» **What is needed**
Every line from the top of the records through the line containing "COL = sc.collection" should be retyped exactly; the pictures should not.

» **Records contained in a dataset**

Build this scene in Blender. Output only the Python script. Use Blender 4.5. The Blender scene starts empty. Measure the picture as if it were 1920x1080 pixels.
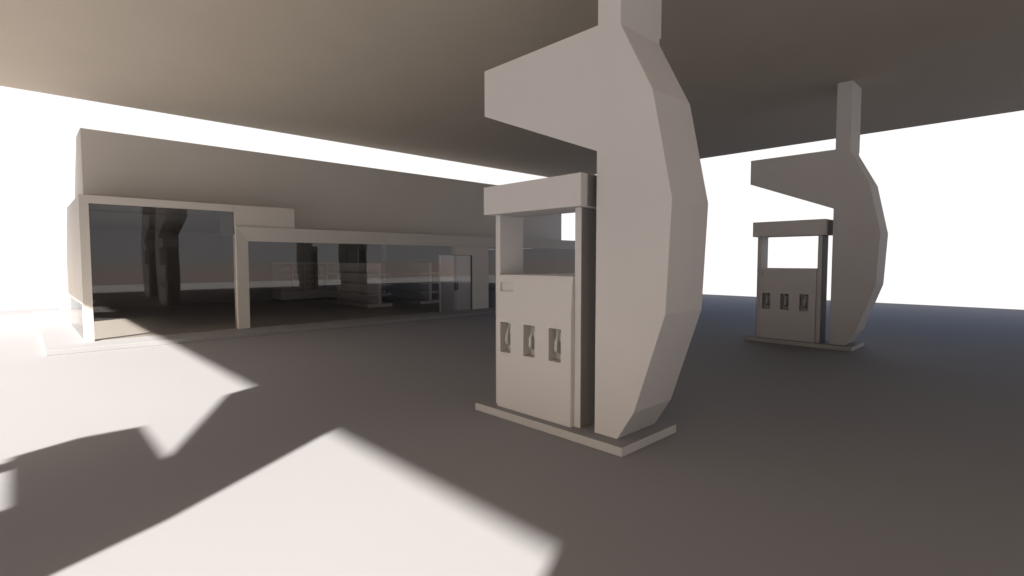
import bpy, bmesh, math
from mathutils import Vector

K = 1.15                    # metres per layout unit
sc = bpy.context.scene
COL = sc.collection

# ------------------------------------------------------------------ materials
def new_mat(name):
    m = bpy.data.materials.new(name); m.use_nodes = True
    nt = m.node_tree
    return m, nt, nt.nodes["Principled BSDF"]

def plaster(name, col, rough=0.75, mottled=0.04, bump=0.05, scale=1.2):
    """painted render: very faint mottling and a fine trowelled bump"""
    m, nt, b = new_mat(name)
    tc = nt.nodes.new("ShaderNodeTexCoord")
    n = nt.nodes.new("ShaderNodeTexNoise")
    n.inputs["Scale"].default_value = scale
    n.inputs["Detail"].default_value = 6
    nt.links.new(tc.outputs["Object"], n.inputs["Vector"])
    r = nt.nodes.new("ShaderNodeValToRGB")
    lo = [c * (1 - mottled) for c in col]; hi = [min(1, c * (1 + mottled)) for c in col]
    r.color_ramp.elements[0].color = (*lo, 1); r.color_ramp.elements[0].position = 0.3
    r.color_ramp.elements[1].color = (*hi, 1); r.color_ramp.elements[1].position = 0.7
    nt.links.new(n.outputs["Fac"], r.inputs["Fac"])
    nt.links.new(r.outputs["Color"], b.inputs["Base Color"])
    b.inputs["Roughness"].default_value = rough
    b.inputs["Specular IOR Level"].default_value = 0.25
    n2 = nt.nodes.new("ShaderNodeTexNoise"); n2.inputs["Scale"].default_value = 90
    n2.inputs["Detail"].default_value = 3
    nt.links.new(tc.outputs["Object"], n2.inputs["Vector"])
    bp = nt.nodes.new("ShaderNodeBump"); bp.inputs["Strength"].default_value = bump
    bp.inputs["Distance"].default_value = 0.01
    nt.links.new(n2.outputs["Fac"], bp.inputs["Height"])
    nt.links.new(bp.outputs["Normal"], b.inputs["Normal"])
    return m

def glass(name, tint, ior=1.5):
    m = bpy.data.materials.new(name); m.use_nodes = True
    nt = m.node_tree; nt.nodes.clear()
    out = nt.nodes.new("ShaderNodeOutputMaterial")
    mix = nt.nodes.new("ShaderNodeMixShader")
    fr = nt.nodes.new("ShaderNodeFresnel")
    # the pane is a thin slab without refraction: same reflectance on the way in and out
    ge = nt.nodes.new("ShaderNodeNewGeometry"); mi = nt.nodes.new("ShaderNodeMix"); mi.data_type = 'FLOAT'
    nt.links.new(ge.outputs["Backfacing"], mi.inputs[0])
    mi.inputs[2].default_value = ior; mi.inputs[3].default_value = 1 / ior
    nt.links.new(mi.outputs[0], fr.inputs["IOR"])
    tr = nt.nodes.new("ShaderNodeBsdfTransparent"); tr.inputs["Color"].default_value = (*tint, 1)
    gl = nt.nodes.new("ShaderNodeBsdfGlossy"); gl.inputs["Roughness"].default_value = 0.0
    nt.links.new(fr.outputs["Fac"], mix.inputs["Fac"])
    nt.links.new(tr.outputs["BSDF"], mix.inputs[1]); nt.links.new(gl.outputs["BSDF"], mix.inputs[2])
    nt.links.new(mix.outputs["Shader"], out.inputs["Surface"])
    return m

G, A = .29, .80
M = {
    "ground": plaster("ground_concrete", (G, G * .976, G * 1.03), 0.8, 0.012, 0.03, 0.35),
    "wall": plaster("wall_render", (.72, .675, .63), mottled=.015),
    "canopy": plaster("canopy_render", (.64, .555, .46), mottled=.015),
    "column": plaster("column_render", (A * 1.01, A * .965, A * .965), mottled=.015),
    "pump": plaster("dispenser_enamel", (A * 1.01, A * .965, A * .965), 0.55, 0.01, 0.02),
    "holder": plaster("holder_grey", (.70, .67, .65), 0.6, 0.01, 0.0),
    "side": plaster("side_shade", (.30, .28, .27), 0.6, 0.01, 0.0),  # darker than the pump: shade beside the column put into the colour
    "nozzle": plaster("nozzle_grey", (A * .8, A * .79, A * .78), 0.5, 0.02, 0.02),
    "kerb": plaster("kerb_concrete", (.31, .305, .315), 0.8),
    "shelf": plaster("shelf_enamel", (.86, .84, .84), 0.5, 0.02, 0.0),
    "inside": plaster("inside_render", (.50, .48, .475)),
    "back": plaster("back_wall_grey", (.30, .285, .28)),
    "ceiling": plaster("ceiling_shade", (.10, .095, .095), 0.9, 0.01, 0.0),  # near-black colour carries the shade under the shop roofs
    "floor": plaster("floor_tile", (.46, .44, .43), 0.5, 0.01, 0.0),
    "door": plaster("door_leaf_grey", (.44, .42, .42), 0.04, 0.02, 0.0),
    "island": plaster("island_concrete", (.66, .64, .64), 0.8),
    "dark": plaster("dark_metal", (.05, .048, .047), 0.4, 0.02, 0.0),
    "glass": glass("shop_glass", (.93, .915, .90), 1.75),
}

db = M["door"].node_tree.nodes["Principled BSDF"]
db.inputs["Specular IOR Level"].default_value = .5; db.inputs["IOR"].default_value = 1.9

# ------------------------------------------------------------------ mesh tools
class MB:
    def __init__(self): self.bm = bmesh.new()
    def face(self, pts):
        vs = [self.bm.verts.new(Vector(p) * K) for p in pts]
        return self.bm.faces.new(vs)
    def box(self, x0, x1, y0, y1, z0, z1):
        v = [self.bm.verts.new(Vector((x, y, z)) * K) for x in (x0, x1) for y in (y0, y1) for z in (z0, z1)]
        for q in ((0,1,3,2),(4,6,7,5),(0,4,5,1),(2,3,7,6),(0,2,6,4),(1,5,7,3)):
            self.bm.faces.new([v[i] for i in q])
        return self
    def prism(self, poly, axis, a, b):
        """extrude a 2-D polygon along an axis ('x': poly is (y,z); 'y': poly is (x,z))"""
        P = (lambda u, w, t: (t, u, w)) if axis == 'x' else (lambda u, w, t: (u, t, w))
        n = len(poly)
        va = [self.bm.verts.new(Vector(P(u, w, a)) * K) for u, w in poly]
        vb = [self.bm.verts.new(Vector(P(u, w, b)) * K) for u, w in poly]
        self.bm.faces.new(va); self.bm.faces.new(vb[::-1])
        for i in range(n):
            j = (i + 1) % n
            self.bm.faces.new((va[i], va[j], vb[j], vb[i]))
        return self
    def tube(self, pts, rad, n=10):
        rings = []
        pts = [Vector(p) * K for p in pts]
        for i, p in enumerate(pts):
            d = (pts[min(i + 1, len(pts) - 1)] - pts[max(i - 1, 0)]).normalized()
            a = d.cross(Vector((0, 1, 0)))
            if a.length < .01: a = d.cross(Vector((1, 0, 0)))
            a.normalize(); b = d.cross(a)
            r = (rad[i] if isinstance(rad, (list, tuple)) else rad) * K
            rings.append([self.bm.verts.new(p + (a * math.cos(t) + b * math.sin(t)) * r)
                          for t in [2 * math.pi * k / n for k in range(n)]])
        for r0, r1 in zip(rings, rings[1:]):
            for k in range(n):
                f = self.bm.faces.new((r0[k], r0[(k + 1) % n], r1[(k + 1) % n], r1[k])); f.smooth = True
        self.bm.faces.new(rings[0][::-1]); self.bm.faces.new(rings[-1])
        return self
    def build(self, name, mat, parent=None, bevel=0.0):
        bmesh.ops.recalc_face_normals(self.bm, faces=self.bm.faces)
        me = bpy.data.meshes.new(name); self.bm.to_mesh(me); self.bm.free()
        me.materials.append(mat)
        o = bpy.data.objects.new(name, me); COL.objects.link(o)
        if parent: o.parent = parent
        if bevel:
            md = o.modifiers.new("edge", "BEVEL"); md.width = bevel; md.segments = 2
            md.limit_method = 'ANGLE'; md.angle_limit = math.radians(15)
            md.harden_normals = False
        return o

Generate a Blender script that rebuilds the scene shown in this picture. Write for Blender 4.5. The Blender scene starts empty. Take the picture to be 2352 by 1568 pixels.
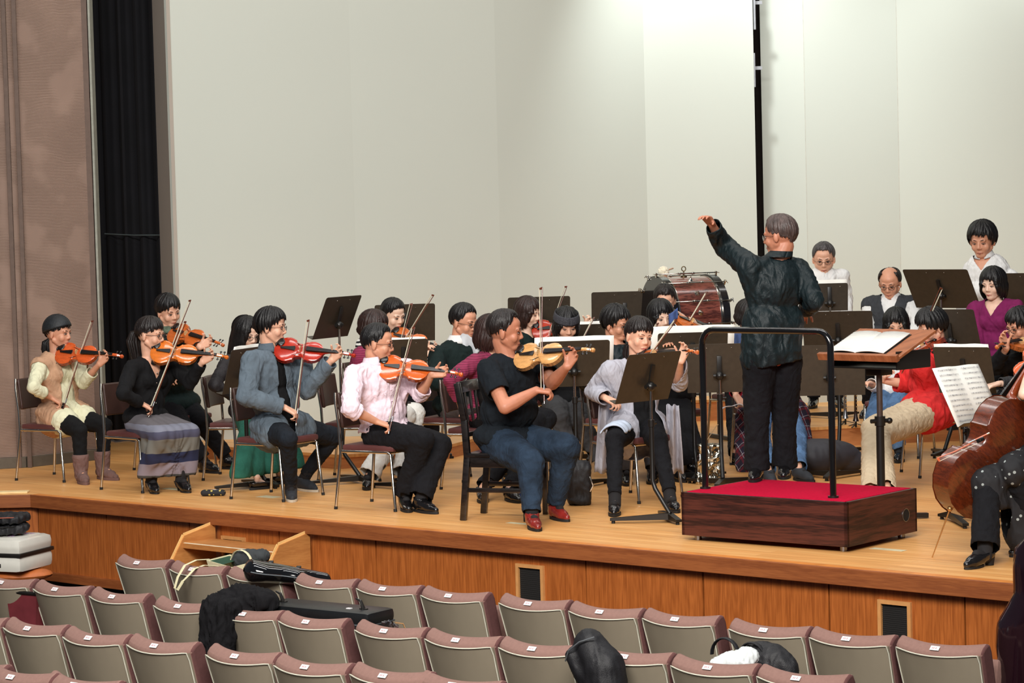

» **Final answer**
Build this scene in Blender. Output only the Python script. Use Blender 4.5. The Blender scene starts empty. Measure the picture as if it were 1920x1080 pixels.
import bpy, bmesh, math
from mathutils import Vector

K = 1.15                    # metres per layout unit
sc = bpy.context.scene
COL = sc.collection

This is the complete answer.